Известно, что четырнадцати лет от роду он был уже подпоручиком Фанагорийского гренадерского полка и там-то пользовался особенной любовью Суворова, отличавшего в молодом человеке не только ум, образование и склонность к литературным занятиям, но видевшего в нем даже и задатки больших военных способностей, как это видно из следующего семейного предания. Рассказывают, что в 1799 году, когда Завалишин двадцати девяти лет от роду был произведен в генералы и назначен шефом Таврического гренадерского полка, находившегося тогда в Голландии, Суворов отправил ему собственную свою Георгиевскую звезду, выражая тем уверенность, что Завалишин достигнет высших отличий на военном поприще.
Дело, возложенное тогда императором на молодого генерала, было действительно настолько важно, что, со своей стороны, также оправдывало надежды Суворова: Завалишину поручено было отвести в Голландию часть русских войск, назначенных на подкрепление разбитого корпуса Германа, и восстановить честь полка, которого он назначен был шефом; полк этот, как думал государь, потерял в сражении знамя и за то был лишен употребления барабанного боя. Но эскадра Завалишина не успела дойти до Голландии, как военные действия уже окончились, и войска ушли на зимние квартиры.
Тем не менее Завалишин горячо вступился за честь полка, несправедливо обвинявшегося в потере знамени в сражении под Берном; он поспешил разъяснить обстоятельства, давшие повод к подобному слуху, и писал, что первые донесения о сражении были крайне неточные, что полк не только не терял своего знамени в том смысле, чтобы оно досталось неприятелю, а, напротив, сам взял французское знамя; собственное же, считавшееся погибшим, отыскано на трупе убитого офицера, смерть которого составляет притом прекрасный эпизод и может служить к славе не только полка, но и всей русской армии.

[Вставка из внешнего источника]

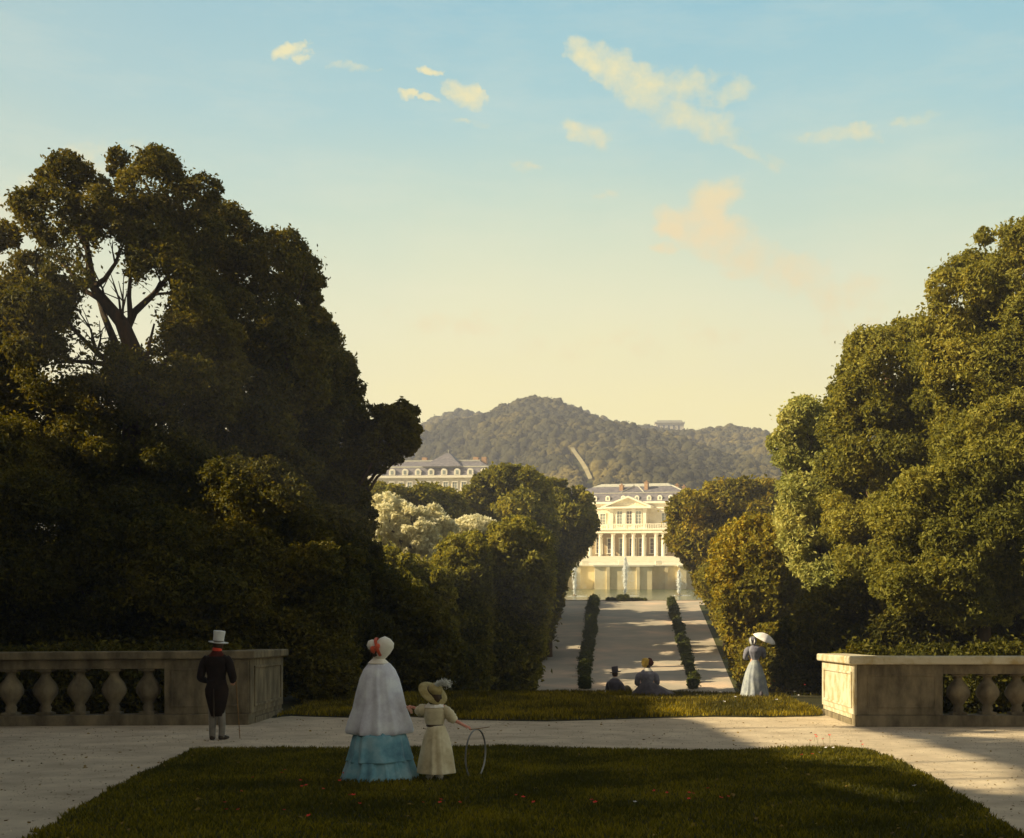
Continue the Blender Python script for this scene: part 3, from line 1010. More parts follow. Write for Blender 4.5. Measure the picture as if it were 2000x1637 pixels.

Оказалось именно, что когда одному из батальонов Таврического полка, окруженному со всех сторон французами, пришлось проложить себе дорогу штыками, то подпрапорщик Щеголовитов, стоявший под знаменем, видя, что трудно будет вынести из этой свалки полковую святыню, сорвал его с древка и спрятал под мундир. Вскоре он был убит. Тогда знамя взял прапорщик того же полка Багговут и обвил его вокруг себя под рубахой, но почти вслед за этим роковая пуля сразила и его, и знамя вместе с ним осталось на поле сражения. Остальные знамена полк вынес из боя, но все они в клочки были изодраны французскими штыками и пулями.
Спасение знамени являлось несомненным фактом, и государь не только возвратил полку отнятый бой, но пожаловал ему еще мальтийское (георгиевское) знамя с надписью, увековечившей подвиг его под Берном. Что же касается прапорщика Багговута, хотя уже убитого, то государь приказал произвести его в поручики и перевести в лейб-гвардии Преображенский полк[44 - В этом полку Багговут числился до 1805 года, когда император Александр приказал вновь исключить его из списков тогда якобы умершего.].
С экспедиционным корпусом Завалишину пришлось быть некоторое время в Нормандии и в Англии. Здесь он сумел выказать так много такта и заботливости о поддержании добрых отношений с союзниками, что возвращающиеся в Россию войска вызвали со стороны жителей множество прощальных благодарственных адресов. Такие заявления были особенно приятны императору Павлу Петровичу, и с этих пор он стал смотреть на Завалишина не только как на хорошего военного генерала, но и разумного политического деятеля.